Well, there goes the social justice crusade.

Perhaps even more impressive are the advancements that allow all these better-off humans to accomplish more while consuming less — meaning that all these wild predictions about humans gobbling up the planet are a bit far-fetched.

As industry and ingenuity lead to greater energy efficiency, humans not only are capable of doing so much more, they also are managing to use less total energy. Similarly, humans are learning to produce more and more food on increasingly smaller and smaller plots of land.

By any sane reckoning, this is good news. Unless, of course, you just simply hate humans. Which is precisely where you get doomsday charlatans of every generation. They don’t see people are families or children. To them, everyone is just another stupid mark who needs to be separated from the silver in their pockets.

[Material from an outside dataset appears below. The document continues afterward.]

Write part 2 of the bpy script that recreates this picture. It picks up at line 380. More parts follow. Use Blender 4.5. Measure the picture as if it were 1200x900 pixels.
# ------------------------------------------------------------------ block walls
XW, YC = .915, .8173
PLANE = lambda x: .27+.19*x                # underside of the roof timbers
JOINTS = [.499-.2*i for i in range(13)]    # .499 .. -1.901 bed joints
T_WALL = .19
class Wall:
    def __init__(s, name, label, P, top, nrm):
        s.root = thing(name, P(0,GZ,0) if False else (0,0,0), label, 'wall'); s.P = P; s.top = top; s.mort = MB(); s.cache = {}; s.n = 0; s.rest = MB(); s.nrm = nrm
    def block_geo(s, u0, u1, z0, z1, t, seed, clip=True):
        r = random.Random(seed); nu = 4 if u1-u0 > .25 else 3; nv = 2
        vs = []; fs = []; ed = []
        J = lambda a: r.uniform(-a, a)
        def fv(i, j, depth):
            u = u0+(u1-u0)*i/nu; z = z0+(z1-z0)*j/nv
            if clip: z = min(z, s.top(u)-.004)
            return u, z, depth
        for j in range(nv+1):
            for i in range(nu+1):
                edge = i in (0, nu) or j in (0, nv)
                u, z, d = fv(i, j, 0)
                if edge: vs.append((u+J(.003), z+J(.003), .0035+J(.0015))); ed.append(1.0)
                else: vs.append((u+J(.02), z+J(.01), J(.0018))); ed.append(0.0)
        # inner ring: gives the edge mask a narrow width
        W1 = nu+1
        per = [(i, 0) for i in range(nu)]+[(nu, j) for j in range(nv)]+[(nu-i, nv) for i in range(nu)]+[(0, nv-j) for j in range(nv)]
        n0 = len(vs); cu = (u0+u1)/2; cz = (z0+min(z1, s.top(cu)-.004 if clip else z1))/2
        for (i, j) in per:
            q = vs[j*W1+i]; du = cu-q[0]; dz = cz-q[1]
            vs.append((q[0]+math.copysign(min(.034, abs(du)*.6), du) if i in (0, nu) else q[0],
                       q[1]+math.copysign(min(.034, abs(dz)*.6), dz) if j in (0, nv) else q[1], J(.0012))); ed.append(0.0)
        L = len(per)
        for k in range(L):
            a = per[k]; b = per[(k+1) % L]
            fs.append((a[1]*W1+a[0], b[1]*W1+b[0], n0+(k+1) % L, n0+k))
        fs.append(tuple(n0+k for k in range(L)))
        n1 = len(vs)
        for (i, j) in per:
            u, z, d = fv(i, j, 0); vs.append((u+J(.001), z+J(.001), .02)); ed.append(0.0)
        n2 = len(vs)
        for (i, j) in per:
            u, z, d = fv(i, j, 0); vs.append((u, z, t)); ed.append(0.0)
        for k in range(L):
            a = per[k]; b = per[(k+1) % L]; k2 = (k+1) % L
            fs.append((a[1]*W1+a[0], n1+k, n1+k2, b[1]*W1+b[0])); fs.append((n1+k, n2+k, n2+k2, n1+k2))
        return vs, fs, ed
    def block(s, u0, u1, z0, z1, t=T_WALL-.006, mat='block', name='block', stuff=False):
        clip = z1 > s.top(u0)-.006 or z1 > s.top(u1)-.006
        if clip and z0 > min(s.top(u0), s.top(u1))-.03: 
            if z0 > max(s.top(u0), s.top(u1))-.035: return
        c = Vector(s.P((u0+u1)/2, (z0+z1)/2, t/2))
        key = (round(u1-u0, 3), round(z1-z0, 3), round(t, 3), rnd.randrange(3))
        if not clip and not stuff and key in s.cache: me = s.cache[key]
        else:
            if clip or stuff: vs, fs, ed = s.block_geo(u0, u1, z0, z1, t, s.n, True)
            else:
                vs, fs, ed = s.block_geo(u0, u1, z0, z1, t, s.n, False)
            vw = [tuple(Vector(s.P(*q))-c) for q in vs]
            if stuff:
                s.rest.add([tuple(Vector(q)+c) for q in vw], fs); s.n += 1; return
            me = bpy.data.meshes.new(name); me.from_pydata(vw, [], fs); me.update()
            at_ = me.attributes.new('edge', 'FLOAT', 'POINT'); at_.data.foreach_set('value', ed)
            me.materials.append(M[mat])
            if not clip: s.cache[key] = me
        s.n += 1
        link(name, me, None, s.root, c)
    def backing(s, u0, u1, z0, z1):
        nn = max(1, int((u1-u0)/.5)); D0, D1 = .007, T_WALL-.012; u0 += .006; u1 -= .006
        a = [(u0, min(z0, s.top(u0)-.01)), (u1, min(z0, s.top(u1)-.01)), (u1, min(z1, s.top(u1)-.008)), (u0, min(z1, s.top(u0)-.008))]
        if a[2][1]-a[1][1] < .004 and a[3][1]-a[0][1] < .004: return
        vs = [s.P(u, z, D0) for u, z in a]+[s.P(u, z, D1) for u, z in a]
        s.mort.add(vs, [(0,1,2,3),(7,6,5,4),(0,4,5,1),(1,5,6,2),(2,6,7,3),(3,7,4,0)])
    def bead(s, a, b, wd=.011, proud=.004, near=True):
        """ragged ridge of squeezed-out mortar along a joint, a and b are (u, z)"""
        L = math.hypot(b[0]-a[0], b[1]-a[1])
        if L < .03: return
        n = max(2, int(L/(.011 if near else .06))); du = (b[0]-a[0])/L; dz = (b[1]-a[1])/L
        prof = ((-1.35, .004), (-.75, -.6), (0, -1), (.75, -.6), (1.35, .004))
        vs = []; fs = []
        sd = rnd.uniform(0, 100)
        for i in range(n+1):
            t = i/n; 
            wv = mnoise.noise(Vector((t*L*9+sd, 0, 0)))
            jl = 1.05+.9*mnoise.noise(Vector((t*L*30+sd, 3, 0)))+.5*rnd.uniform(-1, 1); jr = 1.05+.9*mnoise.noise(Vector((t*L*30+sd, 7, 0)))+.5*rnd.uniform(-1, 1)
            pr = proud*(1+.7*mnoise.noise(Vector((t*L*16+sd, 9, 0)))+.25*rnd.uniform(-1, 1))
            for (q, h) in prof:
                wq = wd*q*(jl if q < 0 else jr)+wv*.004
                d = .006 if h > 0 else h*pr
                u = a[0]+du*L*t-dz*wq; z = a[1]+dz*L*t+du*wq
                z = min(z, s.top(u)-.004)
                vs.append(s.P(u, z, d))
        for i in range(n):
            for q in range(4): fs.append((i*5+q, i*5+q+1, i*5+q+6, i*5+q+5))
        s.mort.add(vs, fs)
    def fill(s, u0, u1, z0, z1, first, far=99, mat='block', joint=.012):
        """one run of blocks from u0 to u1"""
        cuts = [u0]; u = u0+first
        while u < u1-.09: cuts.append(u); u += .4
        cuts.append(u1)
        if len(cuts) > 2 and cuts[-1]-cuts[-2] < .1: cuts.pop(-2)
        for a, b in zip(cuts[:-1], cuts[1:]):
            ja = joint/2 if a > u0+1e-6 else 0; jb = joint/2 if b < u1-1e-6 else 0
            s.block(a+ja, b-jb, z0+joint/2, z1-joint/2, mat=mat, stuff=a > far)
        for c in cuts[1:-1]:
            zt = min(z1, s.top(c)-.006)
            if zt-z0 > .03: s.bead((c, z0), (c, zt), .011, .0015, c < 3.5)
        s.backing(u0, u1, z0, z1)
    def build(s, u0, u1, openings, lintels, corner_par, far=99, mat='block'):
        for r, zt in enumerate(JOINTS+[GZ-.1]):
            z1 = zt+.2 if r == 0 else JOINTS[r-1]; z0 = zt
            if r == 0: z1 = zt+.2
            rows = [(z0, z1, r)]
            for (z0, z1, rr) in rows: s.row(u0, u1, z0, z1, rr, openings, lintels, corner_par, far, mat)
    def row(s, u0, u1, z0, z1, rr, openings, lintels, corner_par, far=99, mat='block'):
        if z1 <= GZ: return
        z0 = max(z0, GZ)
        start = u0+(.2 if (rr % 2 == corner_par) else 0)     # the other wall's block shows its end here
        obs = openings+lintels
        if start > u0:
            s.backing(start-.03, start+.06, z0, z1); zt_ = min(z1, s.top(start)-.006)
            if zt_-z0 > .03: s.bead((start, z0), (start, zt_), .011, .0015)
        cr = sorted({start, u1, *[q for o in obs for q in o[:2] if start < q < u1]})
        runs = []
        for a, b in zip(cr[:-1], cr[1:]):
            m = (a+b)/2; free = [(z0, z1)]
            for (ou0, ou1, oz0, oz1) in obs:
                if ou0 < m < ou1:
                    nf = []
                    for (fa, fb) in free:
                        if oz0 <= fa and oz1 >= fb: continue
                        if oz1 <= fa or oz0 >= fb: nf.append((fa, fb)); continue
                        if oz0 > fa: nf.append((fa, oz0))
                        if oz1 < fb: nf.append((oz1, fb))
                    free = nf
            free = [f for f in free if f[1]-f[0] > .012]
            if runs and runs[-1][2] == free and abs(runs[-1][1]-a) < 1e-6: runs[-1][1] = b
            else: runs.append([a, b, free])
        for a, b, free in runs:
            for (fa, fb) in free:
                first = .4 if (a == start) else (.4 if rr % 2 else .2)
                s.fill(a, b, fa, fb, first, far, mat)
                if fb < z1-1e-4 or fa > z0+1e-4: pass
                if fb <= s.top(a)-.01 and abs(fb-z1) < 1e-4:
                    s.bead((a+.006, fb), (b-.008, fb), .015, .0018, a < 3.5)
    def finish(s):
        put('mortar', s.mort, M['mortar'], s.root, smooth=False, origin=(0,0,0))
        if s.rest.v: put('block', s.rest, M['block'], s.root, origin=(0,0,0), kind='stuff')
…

Of course, none of this would be possible without the confederacy of American universities, which have conspired to ensure a generation of gullible dupes — formerly known as “ignoramuses” — who go tens of thousands of dollars into personal debt to learn how to be more emotional.

Mr. Ridley predicts that the next decade will see even “less poverty, less child mortality, less land devoted to agriculture in the world. There will be more tigers, whales, forests and nature reserves.”

All the more better to build concentration camps for all those college graduates who don’t like tofu turkey or want to go home to spend Thanksgiving with mommy and daddy.